━━━ LISTED ENTRIES ━━━

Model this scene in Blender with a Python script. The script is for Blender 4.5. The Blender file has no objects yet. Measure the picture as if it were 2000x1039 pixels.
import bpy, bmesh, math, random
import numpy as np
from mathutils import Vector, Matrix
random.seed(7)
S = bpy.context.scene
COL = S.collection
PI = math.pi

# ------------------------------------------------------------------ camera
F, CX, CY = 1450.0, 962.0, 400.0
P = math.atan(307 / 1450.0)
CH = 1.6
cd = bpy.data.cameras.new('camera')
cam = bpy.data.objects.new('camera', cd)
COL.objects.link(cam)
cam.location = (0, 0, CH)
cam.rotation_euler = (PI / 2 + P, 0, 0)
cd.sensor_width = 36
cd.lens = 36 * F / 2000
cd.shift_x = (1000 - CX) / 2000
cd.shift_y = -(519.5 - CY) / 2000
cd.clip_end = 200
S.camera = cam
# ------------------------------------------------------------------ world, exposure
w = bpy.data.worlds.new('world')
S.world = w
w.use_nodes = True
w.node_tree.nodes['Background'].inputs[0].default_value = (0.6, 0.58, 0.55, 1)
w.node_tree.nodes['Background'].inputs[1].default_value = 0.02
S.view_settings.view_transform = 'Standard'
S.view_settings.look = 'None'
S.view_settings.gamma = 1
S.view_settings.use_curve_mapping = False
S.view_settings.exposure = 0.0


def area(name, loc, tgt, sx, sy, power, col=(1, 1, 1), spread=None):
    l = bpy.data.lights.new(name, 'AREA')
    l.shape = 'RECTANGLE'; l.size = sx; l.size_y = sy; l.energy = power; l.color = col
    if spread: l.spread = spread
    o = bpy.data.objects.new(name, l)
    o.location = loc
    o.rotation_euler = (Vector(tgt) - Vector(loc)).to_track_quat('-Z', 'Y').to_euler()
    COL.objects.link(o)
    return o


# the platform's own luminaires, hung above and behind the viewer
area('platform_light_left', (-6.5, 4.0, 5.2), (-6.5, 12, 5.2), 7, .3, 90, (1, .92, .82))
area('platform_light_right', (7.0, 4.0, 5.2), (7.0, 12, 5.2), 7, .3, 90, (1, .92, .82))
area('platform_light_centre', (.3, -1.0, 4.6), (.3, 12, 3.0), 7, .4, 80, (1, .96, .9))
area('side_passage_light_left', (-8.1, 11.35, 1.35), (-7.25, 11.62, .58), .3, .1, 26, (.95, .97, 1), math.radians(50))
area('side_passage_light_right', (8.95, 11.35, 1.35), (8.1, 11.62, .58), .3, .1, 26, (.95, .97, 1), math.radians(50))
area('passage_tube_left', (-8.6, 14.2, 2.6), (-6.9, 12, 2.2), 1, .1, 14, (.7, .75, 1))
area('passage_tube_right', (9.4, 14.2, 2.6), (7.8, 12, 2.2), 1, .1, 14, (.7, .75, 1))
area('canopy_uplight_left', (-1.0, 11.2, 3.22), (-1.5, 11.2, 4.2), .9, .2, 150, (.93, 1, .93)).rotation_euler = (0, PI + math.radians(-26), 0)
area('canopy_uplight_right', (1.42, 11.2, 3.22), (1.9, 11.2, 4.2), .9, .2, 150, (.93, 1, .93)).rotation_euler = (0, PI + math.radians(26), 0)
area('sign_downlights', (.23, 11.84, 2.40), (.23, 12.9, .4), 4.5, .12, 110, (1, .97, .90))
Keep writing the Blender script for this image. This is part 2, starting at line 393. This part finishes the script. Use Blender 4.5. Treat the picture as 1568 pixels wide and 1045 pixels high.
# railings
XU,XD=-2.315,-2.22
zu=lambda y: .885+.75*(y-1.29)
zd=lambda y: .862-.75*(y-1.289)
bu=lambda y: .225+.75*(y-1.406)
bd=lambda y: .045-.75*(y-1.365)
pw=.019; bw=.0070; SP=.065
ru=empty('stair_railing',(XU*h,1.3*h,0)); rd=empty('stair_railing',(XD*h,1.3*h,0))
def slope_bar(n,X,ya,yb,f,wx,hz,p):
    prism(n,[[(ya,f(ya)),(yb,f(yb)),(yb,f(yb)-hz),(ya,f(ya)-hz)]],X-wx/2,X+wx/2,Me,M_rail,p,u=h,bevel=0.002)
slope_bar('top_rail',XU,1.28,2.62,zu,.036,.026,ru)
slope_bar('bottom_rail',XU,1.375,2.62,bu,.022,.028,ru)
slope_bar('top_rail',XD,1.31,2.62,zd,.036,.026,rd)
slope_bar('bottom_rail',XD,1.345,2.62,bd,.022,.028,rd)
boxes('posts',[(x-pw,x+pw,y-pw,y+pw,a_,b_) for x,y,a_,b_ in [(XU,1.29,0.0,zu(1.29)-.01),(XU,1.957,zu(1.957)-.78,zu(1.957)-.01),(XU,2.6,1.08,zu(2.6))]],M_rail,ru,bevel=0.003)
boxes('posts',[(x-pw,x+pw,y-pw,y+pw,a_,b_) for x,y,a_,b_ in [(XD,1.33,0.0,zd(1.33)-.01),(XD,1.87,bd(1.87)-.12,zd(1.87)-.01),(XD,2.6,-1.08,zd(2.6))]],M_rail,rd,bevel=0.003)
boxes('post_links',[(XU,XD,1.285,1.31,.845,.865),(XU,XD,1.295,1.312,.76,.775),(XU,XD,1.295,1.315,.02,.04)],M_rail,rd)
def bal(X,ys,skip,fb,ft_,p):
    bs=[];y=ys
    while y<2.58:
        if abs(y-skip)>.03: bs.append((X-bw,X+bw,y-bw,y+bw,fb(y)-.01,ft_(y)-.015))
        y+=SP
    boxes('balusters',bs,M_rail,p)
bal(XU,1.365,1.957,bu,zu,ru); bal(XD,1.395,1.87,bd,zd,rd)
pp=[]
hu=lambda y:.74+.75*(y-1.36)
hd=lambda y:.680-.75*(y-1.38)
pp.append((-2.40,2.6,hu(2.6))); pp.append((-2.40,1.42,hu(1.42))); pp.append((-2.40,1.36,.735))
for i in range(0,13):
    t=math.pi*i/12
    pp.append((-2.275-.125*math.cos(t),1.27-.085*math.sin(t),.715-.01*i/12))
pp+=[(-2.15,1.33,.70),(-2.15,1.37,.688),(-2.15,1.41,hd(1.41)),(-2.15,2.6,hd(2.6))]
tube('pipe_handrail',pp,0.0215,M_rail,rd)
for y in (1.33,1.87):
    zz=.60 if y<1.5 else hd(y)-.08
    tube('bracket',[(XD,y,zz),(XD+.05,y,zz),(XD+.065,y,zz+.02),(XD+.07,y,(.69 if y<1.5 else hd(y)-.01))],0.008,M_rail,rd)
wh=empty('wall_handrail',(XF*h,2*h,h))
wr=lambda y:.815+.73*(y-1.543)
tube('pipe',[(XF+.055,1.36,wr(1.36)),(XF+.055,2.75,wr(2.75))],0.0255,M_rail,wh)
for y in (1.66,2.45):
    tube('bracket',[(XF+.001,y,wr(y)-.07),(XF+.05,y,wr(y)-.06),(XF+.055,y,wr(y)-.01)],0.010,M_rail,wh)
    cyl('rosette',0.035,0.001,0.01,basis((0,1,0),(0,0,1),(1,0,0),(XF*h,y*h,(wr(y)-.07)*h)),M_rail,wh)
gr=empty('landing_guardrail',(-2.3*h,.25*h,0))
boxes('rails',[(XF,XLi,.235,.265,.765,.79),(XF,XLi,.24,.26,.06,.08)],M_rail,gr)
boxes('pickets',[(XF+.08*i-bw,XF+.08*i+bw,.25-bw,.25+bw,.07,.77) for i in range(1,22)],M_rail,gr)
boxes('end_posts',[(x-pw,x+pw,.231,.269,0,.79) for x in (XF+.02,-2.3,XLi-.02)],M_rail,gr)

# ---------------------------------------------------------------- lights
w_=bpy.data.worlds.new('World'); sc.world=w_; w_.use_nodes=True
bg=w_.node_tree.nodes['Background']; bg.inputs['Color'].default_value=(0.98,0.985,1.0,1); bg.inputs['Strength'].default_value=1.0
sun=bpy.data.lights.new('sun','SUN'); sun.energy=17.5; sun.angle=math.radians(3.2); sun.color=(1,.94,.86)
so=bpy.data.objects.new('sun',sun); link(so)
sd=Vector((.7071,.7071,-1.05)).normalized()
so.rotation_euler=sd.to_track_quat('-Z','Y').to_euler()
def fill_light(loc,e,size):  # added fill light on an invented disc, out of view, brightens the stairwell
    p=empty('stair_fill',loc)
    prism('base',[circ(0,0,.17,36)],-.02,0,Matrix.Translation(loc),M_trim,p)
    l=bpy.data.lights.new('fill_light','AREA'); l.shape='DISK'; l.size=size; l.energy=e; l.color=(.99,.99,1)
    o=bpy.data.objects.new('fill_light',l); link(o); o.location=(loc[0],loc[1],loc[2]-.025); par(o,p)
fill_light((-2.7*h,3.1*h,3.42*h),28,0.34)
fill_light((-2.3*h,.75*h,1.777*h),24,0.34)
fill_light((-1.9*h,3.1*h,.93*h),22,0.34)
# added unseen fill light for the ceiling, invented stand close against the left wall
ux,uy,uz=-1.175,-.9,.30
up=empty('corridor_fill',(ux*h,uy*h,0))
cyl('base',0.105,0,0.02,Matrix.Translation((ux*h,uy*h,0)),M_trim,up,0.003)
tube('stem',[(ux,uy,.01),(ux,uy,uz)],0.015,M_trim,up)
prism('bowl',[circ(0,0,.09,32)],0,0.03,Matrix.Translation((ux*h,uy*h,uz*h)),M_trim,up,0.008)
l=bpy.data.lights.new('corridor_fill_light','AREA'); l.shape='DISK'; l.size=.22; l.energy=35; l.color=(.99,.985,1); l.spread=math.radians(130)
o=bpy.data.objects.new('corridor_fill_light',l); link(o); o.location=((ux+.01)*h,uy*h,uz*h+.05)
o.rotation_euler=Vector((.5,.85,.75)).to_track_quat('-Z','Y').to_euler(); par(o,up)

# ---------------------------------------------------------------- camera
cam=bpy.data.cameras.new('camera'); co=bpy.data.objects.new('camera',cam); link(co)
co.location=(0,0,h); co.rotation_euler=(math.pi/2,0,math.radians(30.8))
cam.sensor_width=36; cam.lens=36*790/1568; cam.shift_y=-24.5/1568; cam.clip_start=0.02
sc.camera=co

━━━

WHAT YOU HAVE TO DO. Give back exactly the material above from its opening line to the line bearing "PI = math.pi".

WRITTEN RESPONSE.
Model this scene in Blender with a Python script. The script is for Blender 4.5. The Blender file has no objects yet. Measure the picture as if it were 2000x1039 pixels.
import bpy, bmesh, math, random
import numpy as np
from mathutils import Vector, Matrix
random.seed(7)
S = bpy.context.scene
COL = S.collection
PI = math.pi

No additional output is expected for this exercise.